Premier Li Keqiang’s own double standards – fundamental principle of law & presumption of guilt

The newly appointed Chinese Premier Li Keqiang at a televised press conference this morning accused an American reporter of “presumption of guilt” when the latter asked “[…] will China stop the cyber hacking against the US since it has now become an issue of American national security?”

To the reporter’s question, Li said:


(The issue of cyber hacking you mentioned can be said to be a global issue. China herself is a major victim of such hacking. China not only does not support but opposes cyber hacking as well. I seem to sense a presumption of guilt in what you asked. I think we should as well make less groundless accusations against each other and make more concrete efforts to maintain cyber security.)

So, “…presumption of guilt…”

Li’s answer assumed a higher, arbitrary, and legal authority that imposes rules on the governments of the US and China. This authority, however, does not and will never exist.

“Presumption of guilt” is a principle of law. It means that the accused are considered guilty until they prove their innocence or the government completely fails to prove its case. This principle prescribes that the accused have the burden of proving their innocence.

The principle to the contrary, “presumption of innocence,” is held to be more desired in that it relieves the accused of the burden to prove their innocence. However, according to the same source linked to above, even this concept is a misnomer:

The presumption of innocence, an ancient tenet of Criminal Law, is actually a misnomer. According to the U.S. Supreme Court, the presumption of the innocence of a criminal defendant is best described as an assumption of innocence that is indulged in the absence of contrary evidence (Taylor v. Kentucky, 436 U.S. 478, 98 S. Ct. 1930, 56 L. Ed. 2d 468 [1978]). It is not considered evidence of the defendant’s innocence, and it does not require that a mandatory inference favorable to the defendant be drawn from any facts in evidence.
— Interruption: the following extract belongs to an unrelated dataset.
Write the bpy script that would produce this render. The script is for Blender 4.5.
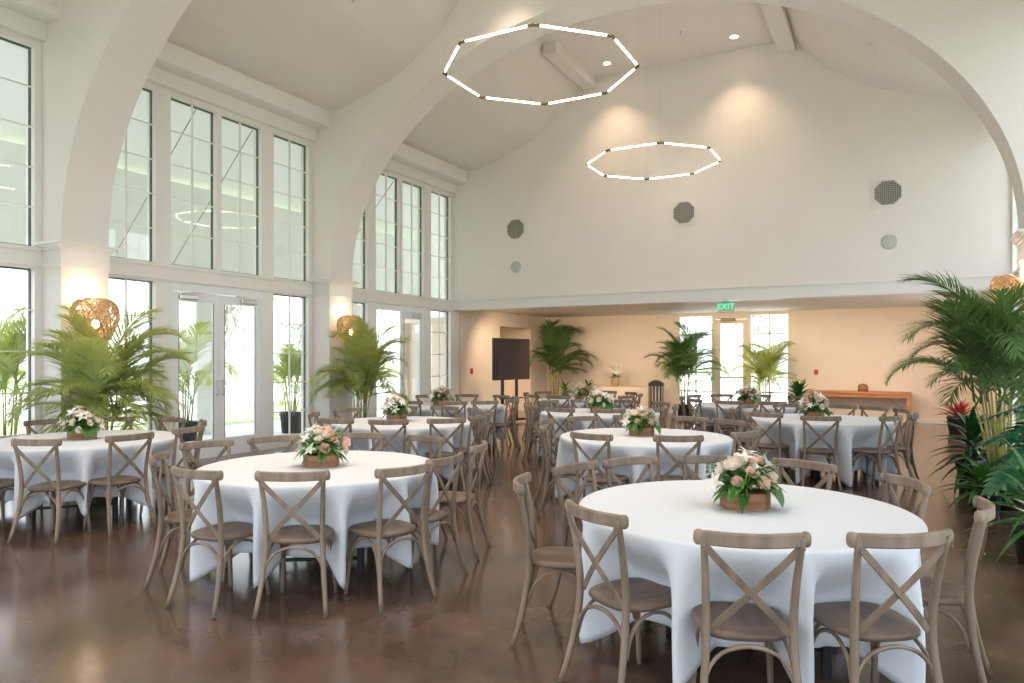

Since the governments of both the US and China will not take their accusations of cyber hacking against each other to a higher, third-party organization for arbitration or a ruling, their accusations are actually arguments resulting from the concerns about their respective national security interests. By definition, parties to an argument can of course accuse each other of wrongdoing as long as they assume that their complaints are well grounded, just as Mr Li at the press conference accused the American reporter of “presumption of guilt.”